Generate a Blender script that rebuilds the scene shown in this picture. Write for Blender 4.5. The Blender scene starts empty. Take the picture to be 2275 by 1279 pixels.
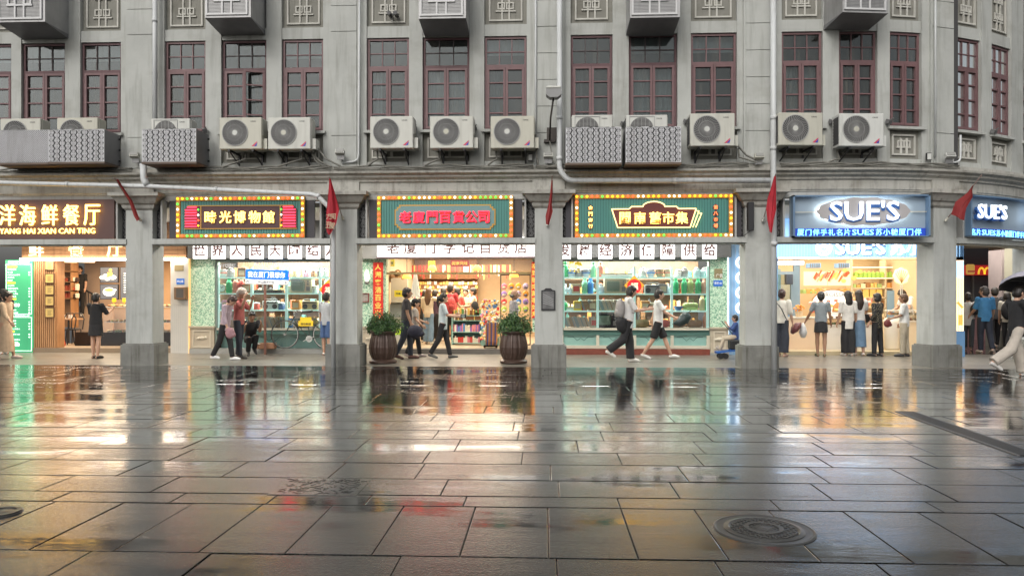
import bpy, math, random
from mathutils import Vector, Matrix
random.seed(7)
SC = bpy.context.scene
COL = SC.collection
R = math.radians
# ---------------------------------------------------------------- camera, world, sun, exposure
F = 1640.0; TH = R(2.52); HZ = 655.0; CH = 1.6; YF = 16.4; YS = 20.0
cam_d = bpy.data.cameras.new('camera'); cam = bpy.data.objects.new('camera', cam_d); COL.objects.link(cam)
cam_d.sensor_width = 36; cam_d.lens = F*36/2275; cam_d.shift_y = (HZ-639.5)/2275
cam_d.clip_start = .1; cam_d.clip_end = 500
cam.location = (0, 0, CH); cam.rotation_euler = (R(90), 0, TH)
SC.camera = cam
w = bpy.data.worlds.new('World'); SC.world = w; w.use_nodes = True
nt = w.node_tree; bg = nt.nodes['Background']
sky = nt.nodes.new('ShaderNodeTexSky'); sky.sky_type = 'NISHITA'; sky.sun_disc = False
sky.sun_elevation = R(38); sky.sun_rotation = R(200); sky.air_density = 1.2; sky.dust_density = 5; sky.ozone_density = .4
hs = nt.nodes.new('ShaderNodeHueSaturation'); hs.inputs['Saturation'].default_value = .22
nt.links.new(sky.outputs[0], hs.inputs['Color']); nt.links.new(hs.outputs[0], bg.inputs[0])
bg.inputs[1].default_value = .125
sd = bpy.data.lights.new('sun', 'SUN'); sd.energy = .5; sd.angle = R(30); sd.color = (1, .97, .92)
so = bpy.data.objects.new('sun', sd); COL.objects.link(so)
so.rotation_euler = (R(52), 0, R(-20)); so.location = (0, 0, 20)
SC.view_settings.view_transform = 'Standard'; SC.view_settings.look = 'None'
SC.view_settings.exposure = 0; SC.view_settings.gamma = 1
SC.cycles.max_bounces = 7; SC.cycles.glossy_bounces = 4; SC.cycles.diffuse_bounces = 3; SC.cycles.transparent_max_bounces = 10
SC.cycles.caustics_reflective = False; SC.cycles.caustics_refractive = False; SC.cycles.sample_clamp_indirect = 4
# ---------------------------------------------------------------- photo measurements -> places
def at(px, py, Y):
    u = (px-1137.5)/F; v = (HZ-py)/F; t = Y/(math.cos(TH)+u*math.sin(TH))
    return Vector((t*(-math.sin(TH)+u*math.cos(TH)), Y, CH+t*v))
def X(px, Y=YS): return at(px, HZ, Y).x
def Zp(px, py, Y=YS): return at(px, py, Y).z
def gnd(px, py, z=0.0):
    u = (px-1137.5)/F; v = (HZ-py)/F; t = (z-CH)/v
    return Vector((t*(-math.sin(TH)+u*math.cos(TH)), t*(math.cos(TH)+u*math.sin(TH)), z))
X0 = 6.5; RC = 8.0
def bend(x, y, z):
    if x <= X0: return (x, y, z)
    a = (x-X0)/RC; yc = YF+RC; r = yc-y
    return (X0+r*math.sin(a), yc-r*math.cos(a), z)
def projx(p):
    x, y = p[0], p[1]; d = -x*math.sin(TH)+y*math.cos(TH); s = x*math.cos(TH)+y*math.sin(TH)
    return 1137.5+F*s/d, d
def S(px, y=YF):
    lo, hi = -25.0, X0+RC*1.3
    for _ in range(40):
        m = (lo+hi)/2
        if projx(bend(m, y, 0))[0] < px: lo = m
        else: hi = m
    return (lo+hi)/2
def ZF(px, py, y=YF):
    d = projx(bend(S(px, y), y, 0))[1]
    return CH+(HZ-py)*d/F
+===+
Find the lines above holding the word "scene" and show them.

Generate a Blender script that rebuilds the scene shown in this picture. Write for Blender 4.5. The Blender scene starts empty. Take the picture to be 2275 by 1279 pixels.
SC = bpy.context.scene